Wednesday, June 13, 2018

Getting unstuck when the muse lets you down

In the massive multiplayer online game Star Wars: The Old Republic, if you maneuver your character between boulders or buildings or something and get stuck, you can type in /stuck, and the game will magically transport you to a space where you can move your character freely again.

Writing? Sadly lacks that feature.

This week, our SFFseven topic is the one thing that helps us get unstuck in a story, but I'm going to adjust that topic a little. (Forgive me.) See, once I get going in a story, with a deadline in my pocket and a character arc in my head, I rarely get stuck. That point in the adventure is the sweet spot, the roller coaster at full speed. It's the between-story living that sticks me really hard. I'm talking about especially that stickiest of things: the will to write. Some folks call this the muse.
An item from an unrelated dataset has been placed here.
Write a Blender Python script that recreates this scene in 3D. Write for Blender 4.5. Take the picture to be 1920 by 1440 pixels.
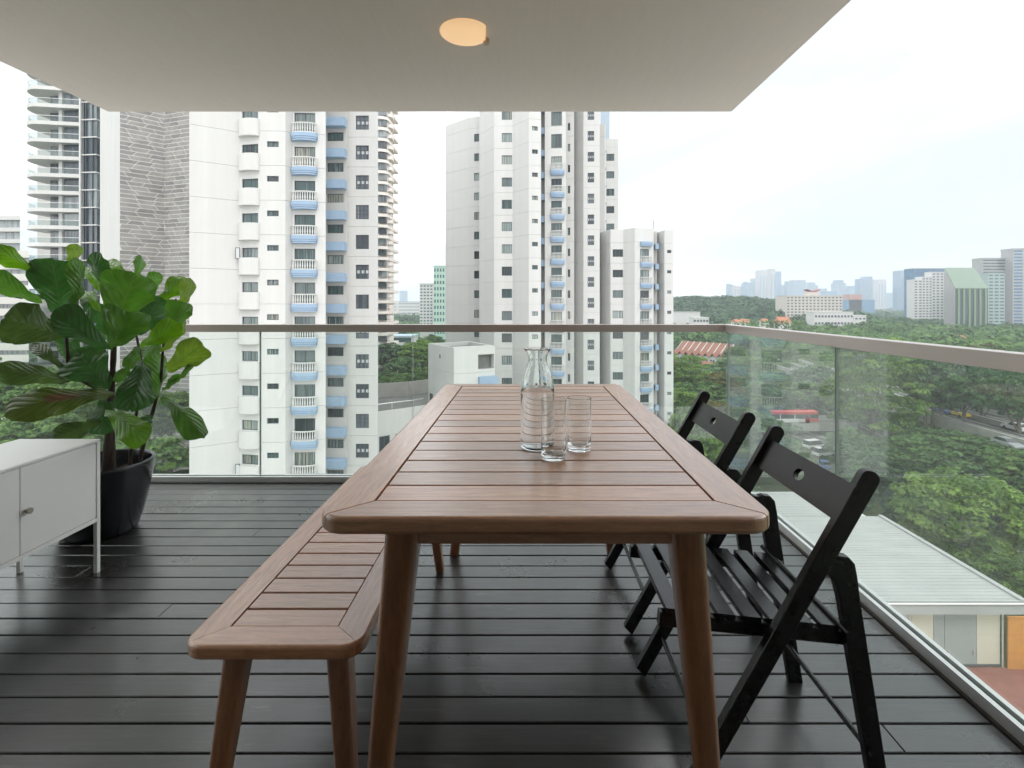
import bpy, bmesh, math, random
import numpy as np
from mathutils import Vector, Matrix

random.seed(7)
RNG = np.random.default_rng(7)
for o in list(bpy.data.objects):
    bpy.data.objects.remove(o)
SC = bpy.context.scene
C = SC.collection
R = math.radians
PI = math.pi

# ------------------------------------------------------------------ camera, sky, sun, exposure
F, HC, CX, CY = 960.0, 1.15, 983.0, 571.0     # focal length in photo pixels, eye height, principal point
cam = bpy.data.cameras.new('camera')
cam.sensor_width = 36.0
cam.lens = 18.0
cam.shift_x = -23.0 / 1920.0
cam.shift_y = -149.0 / 1920.0
cam.clip_start = 0.02
cam.clip_end = 20000
cam_o = bpy.data.objects.new('camera', cam)
cam_o.location = (0, 0, HC)
cam_o.rotation_euler = (R(90), 0, 0)
C.objects.link(cam_o)
SC.camera = cam_o

SUN_DIR = Vector((0.24, -0.68, 0.85)).normalized()
world = bpy.data.worlds.new('World')
SC.world = world
world.use_nodes = True
nt = world.node_tree
nt.nodes.clear()
wo = nt.nodes.new('ShaderNodeOutputWorld')
bg = nt.nodes.new('ShaderNodeBackground')
bg.inputs['Strength'].default_value = 0.1
sky = nt.nodes.new('ShaderNodeTexSky')
sky.sky_type = 'NISHITA'
sky.sun_disc = False
sky.sun_elevation = math.asin(SUN_DIR.z)
sky.sun_rotation = math.atan2(SUN_DIR.x, SUN_DIR.y)
tc = nt.nodes.new('ShaderNodeTexCoord')
mp = nt.nodes.new('ShaderNodeMapping')
mp.inputs['Location'].default_value = (3.1, 0.0, 0.0)
mp.inputs['Scale'].default_value = (1.0, 1.6, 4.2)
mp.inputs['Rotation'].default_value = (0, R(14), 0)
n1 = nt.nodes.new('ShaderNodeTexNoise')
n1.inputs['Scale'].default_value = 1.15
n1.inputs['Detail'].default_value = 6.0
n1.inputs['Roughness'].default_value = 0.50
n1.inputs['Distortion'].default_value = 0.5
cr = nt.nodes.new('ShaderNodeValToRGB')
cr.color_ramp.elements.new(0.46)
for k_, (p_, c_) in enumerate(((0.30, (0.285, 0.300, 0.320)), (0.47, (0.388, 0.393, 0.398)), (0.63, (1.22, 1.215, 1.20)))):
    cr.color_ramp.elements[k_].position = p_
    cr.color_ramp.elements[k_].color = (*c_, 1)
sepw = nt.nodes.new('ShaderNodeSeparateXYZ')
zr = nt.nodes.new('ShaderNodeMapRange')          # overcast sky: brighter towards the zenith
zr.inputs['From Min'].default_value = 0.0
zr.inputs['From Max'].default_value = 1.0
zr.inputs['To Min'].default_value = 17.8
zr.inputs['To Max'].default_value = 25.5
vm = nt.nodes.new('ShaderNodeVectorMath')
vm.operation = 'SCALE'
mxw = nt.nodes.new('ShaderNodeMix')
mxw.data_type = 'RGBA'
mxw.inputs[0].default_value = 0.93
L = nt.links.new
L(tc.outputs['Generated'], mp.inputs['Vector'])
L(mp.outputs['Vector'], n1.inputs['Vector'])
L(n1.outputs['Fac'], cr.inputs['Fac'])
L(tc.outputs['Generated'], sepw.inputs[0])
L(sepw.outputs['Z'], zr.inputs['Value'])
L(cr.outputs['Color'], vm.inputs[0])
L(zr.outputs['Result'], vm.inputs['Scale'])
L(sky.outputs['Color'], mxw.inputs[6])
L(vm.outputs['Vector'], mxw.inputs[7])
L(mxw.outputs[2], bg.inputs['Color'])
L(bg.outputs['Background'], wo.inputs['Surface'])

sun = bpy.data.lights.new('sun', 'SUN')
sun.energy = 0.6
sun.angle = R(14)
sun.color = (1.0, 0.96, 0.90)
sun_o = bpy.data.objects.new('sun', sun)
sun_o.rotation_euler = SUN_DIR.to_track_quat('Z', 'Y').to_euler()
C.objects.link(sun_o)

SC.view_settings.view_transform = 'Standard'
SC.view_settings.look = 'None'
SC.view_settings.exposure = 0.72
SC.view_settings.gamma = 1.0
SC.view_settings.use_curve_mapping = False
SC.render.engine = 'CYCLES'
cy = SC.cycles
cy.use_denoising = True
cy.max_bounces = 12
cy.diffuse_bounces = 5
cy.glossy_bounces = 5
cy.transmission_bounces = 10
cy.transparent_max_bounces = 24
cy.volume_bounces = 1
cy.sample_clamp_indirect = 6.0
cy.caustics_reflective = False
cy.caustics_refractive = True

# ------------------------------------------------------------------ helpers
def px(x, D):
    return (x - CX) * D / F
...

I've said I write because I can't not. Because I am a thing that writes. Because it's what I love to do. But, true confession: sometimes I'm not, and I don't. Sometimes I get stuck. Here are some things that have helped me, to varying degrees:

  • Find the thing you love that isn't writing and do the crap out of it. Dance. Cook. Play games. Walk the dog. Reupholster your dining room chairs. 
  • Read something other than the genre you write. When I read excellent books in my own subgenre, I inevitably get the "I can't do it this as well so why even try" blues. But if I read excellent books in another genre, like thriller or horror or literary meandering, I get energized and thoughts like, "This would be really cool if it also had robots. And kissing. Hey! I can make that happen!" And then ideas--and more importantly, enthusiasm--pour in.
  • Develop go-to unsticking resources. A very wise and talented writer, Skyler White, has developed a game for getting unstuck. It involves identifying the sticky thing, turning it into a goal-positive, and coming up with ways you would be able to tell if it was getting less sticky. The preliminary documentation for this process is on her Facebook page, The Narrow Shed. I recommend it. A lot.
  • Write fanfiction. I'm not even kidding. If you disdain the hobby, consider getting over that, because fic is the single best way to practice your art without the weight of "oh crap, I have to get this manuscript done and shop it and sell it and promote it and build a career with it." In fic you have no pressure. You can just make words. It is incredibly liberating.
  • Find a friend who you trust, and who can handle this, and whine. Let that person whine back when they get stuck. Writing can be incredibly lonely, and most of us get low from time to time. But, quick protip: that trusted friend is not social media. Don't whine on social media. :)
  • Be kind to you. You are worthy beyond the manuscript. Daily word count, reviews, sales, social media followers--these are not reflections on who you are as a person or, in many cases, as a writer. The pit of stuckness is easy enough to fall down without letting those outside things give you a push.

Hugs, you guys. We can get through all the stuck.